Problem description:
From the first line of the data below through the line bearing "S.camera = cam", reproduce each line exactly; do not include pictures.

┄┄┄┄┄┄

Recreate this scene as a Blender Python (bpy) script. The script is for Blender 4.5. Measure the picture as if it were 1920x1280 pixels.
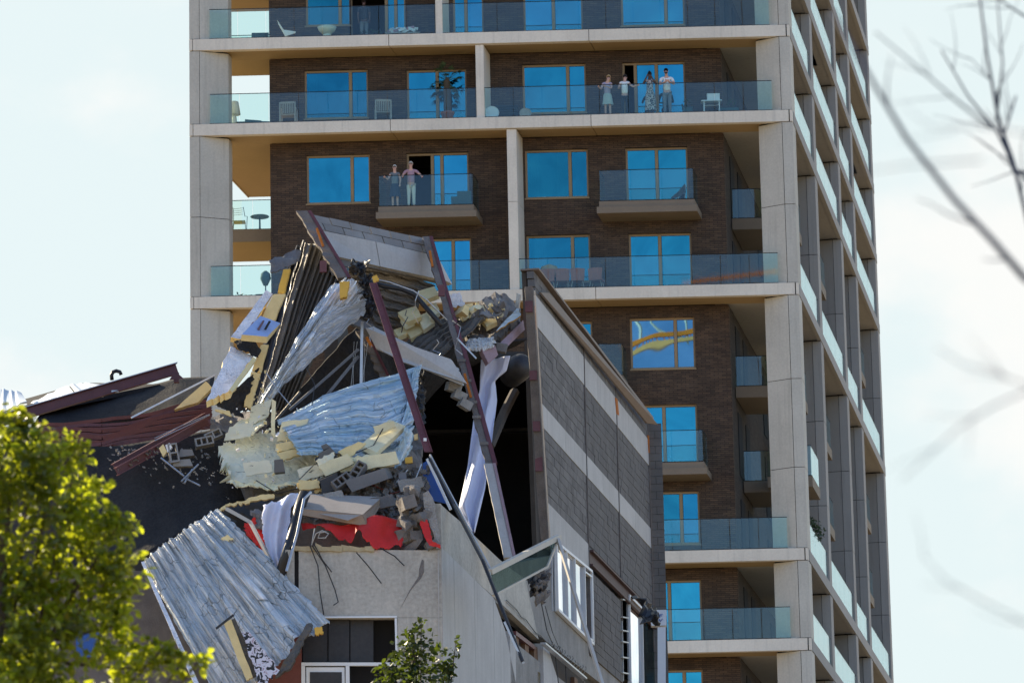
import bpy, math, random
from math import sin, cos, tan, radians as R, pi, sqrt, atan2, exp
from mathutils import Vector as V, Matrix, noise, Euler
import mathutils
for o in list(bpy.data.objects): bpy.data.objects.remove(o)
S = bpy.context.scene
col = S.collection
rnd = random.Random(7)

# ------------------------------------------------------------------ camera
FPX, PITCH, ROLL, CZ = 7940.0, .219512, .020975, 1.6
cam_d = bpy.data.cameras.new('camera'); cam = bpy.data.objects.new('camera', cam_d); col.objects.link(cam)
cam_d.sensor_width = 36; cam_d.lens = FPX/1920*36
cam_d.clip_start = .5; cam_d.clip_end = 6000
cam.matrix_world = Matrix.Translation((0, 0, CZ)) @ Matrix.Rotation(pi/2+PITCH, 4, 'X') @ Matrix.Rotation(-ROLL, 4, 'Z')
cam_d.dof.use_dof = True; cam_d.dof.focus_distance = 100; cam_d.dof.aperture_fstop = 5.2
S.camera = cam

# ------------------------------------------------------------------ sky, sun, exposure
SUN_AZ, SUN_EL = R(-52), R(28)            # azimuth measured from +Y towards +X
world = bpy.data.worlds.new('World'); S.world = world; world.use_nodes = True
nt = world.node_tree; nt.nodes.clear()
def wn(t, **k):
    n = nt.nodes.new(t)
    for a, b in k.items(): setattr(n, a, b)
    return n
out = wn('ShaderNodeOutputWorld'); bg = wn('ShaderNodeBackground'); bg.inputs['Strength'].default_value = .12
sky = wn('ShaderNodeTexSky', sky_type='NISHITA', sun_disc=False, sun_elevation=SUN_EL, sun_rotation=SUN_AZ, altitude=20, air_density=1.0, dust_density=.8, ozone_density=2.2)
tc = wn('ShaderNodeTexCoord'); nrm = wn('ShaderNodeVectorMath', operation='NORMALIZE')
nt.links.new(tc.outputs['Generated'], nrm.inputs[0])
dotn = wn('ShaderNodeVectorMath', operation='DOT_PRODUCT'); nt.links.new(nrm.outputs[0], dotn.inputs[0]); dotn.inputs[1].default_value = (-.12, .98, -.10)
mr = wn('ShaderNodeMapRange', interpolation_type='SMOOTHSTEP'); nt.links.new(dotn.outputs['Value'], mr.inputs[0])
mr.inputs[1].default_value = -.35; mr.inputs[2].default_value = .9; mr.inputs[3].default_value = 0; mr.inputs[4].default_value = .97
# clouds: soft banks in the haze
mp = wn('ShaderNodeMapping'); mp.inputs['Scale'].default_value = (11, 11, 15); mp.inputs['Location'].default_value = (2.1, 0.3, 1.25); nt.links.new(nrm.outputs[0], mp.inputs[0])
cn = wn('ShaderNodeTexNoise'); cn.inputs['Scale'].default_value = 1.0; cn.inputs['Detail'].default_value = 6; cn.inputs['Roughness'].default_value = .52; nt.links.new(mp.outputs[0], cn.inputs[0])
cr = wn('ShaderNodeMapRange', interpolation_type='SMOOTHSTEP'); nt.links.new(cn.outputs[0], cr.inputs[0]); cr.inputs[1].default_value = .5; cr.inputs[2].default_value = .68; cr.inputs[4].default_value = .95
veil = wn('ShaderNodeMix', data_type='RGBA'); veil.inputs[6].default_value = (2.86, 3.22, 3.20, 1); veil.inputs[7].default_value = (3.5, 3.46, 3.30, 1)
nt.links.new(cr.outputs[0], veil.inputs[0])
mx = wn('ShaderNodeMix', data_type='RGBA'); nt.links.new(mr.outputs[0], mx.inputs[0]); deep = wn('ShaderNodeMix', data_type='RGBA', blend_type='MULTIPLY'); deep.inputs[0].default_value = 1; deep.inputs[7].default_value = (.80, .86, 1.0, 1); nt.links.new(sky.outputs[0], deep.inputs[6]); nt.links.new(deep.outputs[2], mx.inputs[6]); nt.links.new(veil.outputs[2], mx.inputs[7])
nt.links.new(mx.outputs[2], bg.inputs[0]); nt.links.new(bg.outputs[0], out.inputs[0])
sd = bpy.data.lights.new('sun', 'SUN'); sun = bpy.data.objects.new('sun', sd); col.objects.link(sun)
sd.energy = 5; sd.angle = R(.53); sd.color = (1, .84, .60)
SUNV = V((sin(SUN_AZ)*cos(SUN_EL), cos(SUN_AZ)*cos(SUN_EL), sin(SUN_EL)))
sun.rotation_euler = SUNV.to_track_quat('Z', 'Y').to_euler()
vs = S.view_settings; vs.view_transform = 'Standard'; vs.look = 'None'; vs.exposure = 1.25; vs.gamma = 1; vs.use_curve_mapping = False
S.render.engine = 'CYCLES'
S.cycles.max_bounces = 8; S.cycles.transparent_max_bounces = 24; S.cycles.caustics_reflective = False; S.cycles.caustics_refractive = False

# ------------------------------------------------------------------ helpers
def ray(px, py):
    a, b = px-960, 640-py
    X = a*cos(ROLL)+b*sin(ROLL); Y = -a*sin(ROLL)+b*cos(ROLL)
    return V((X, FPX*cos(PITCH)-Y*sin(PITCH), FPX*sin(PITCH)+Y*cos(PITCH)))
def at(px, py, Y):
    """the world point seen at photograph pixel (px, py) that stands Y metres down the street"""
    d = ray(px, py); return V((0, 0, CZ))+d*(Y/d.y)
def on_plane(px, py, p0, n):
    d = ray(px, py); c = V((0, 0, CZ)); return c+d*((p0-c).dot(n)/d.dot(n))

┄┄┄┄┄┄

Answer to this problem:
Recreate this scene as a Blender Python (bpy) script. The script is for Blender 4.5. Measure the picture as if it were 1920x1280 pixels.
import bpy, math, random
from math import sin, cos, tan, radians as R, pi, sqrt, atan2, exp
from mathutils import Vector as V, Matrix, noise, Euler
import mathutils
for o in list(bpy.data.objects): bpy.data.objects.remove(o)
S = bpy.context.scene
col = S.collection
rnd = random.Random(7)

# ------------------------------------------------------------------ camera
FPX, PITCH, ROLL, CZ = 7940.0, .219512, .020975, 1.6
cam_d = bpy.data.cameras.new('camera'); cam = bpy.data.objects.new('camera', cam_d); col.objects.link(cam)
cam_d.sensor_width = 36; cam_d.lens = FPX/1920*36
cam_d.clip_start = .5; cam_d.clip_end = 6000
cam.matrix_world = Matrix.Translation((0, 0, CZ)) @ Matrix.Rotation(pi/2+PITCH, 4, 'X') @ Matrix.Rotation(-ROLL, 4, 'Z')
cam_d.dof.use_dof = True; cam_d.dof.focus_distance = 100; cam_d.dof.aperture_fstop = 5.2
S.camera = cam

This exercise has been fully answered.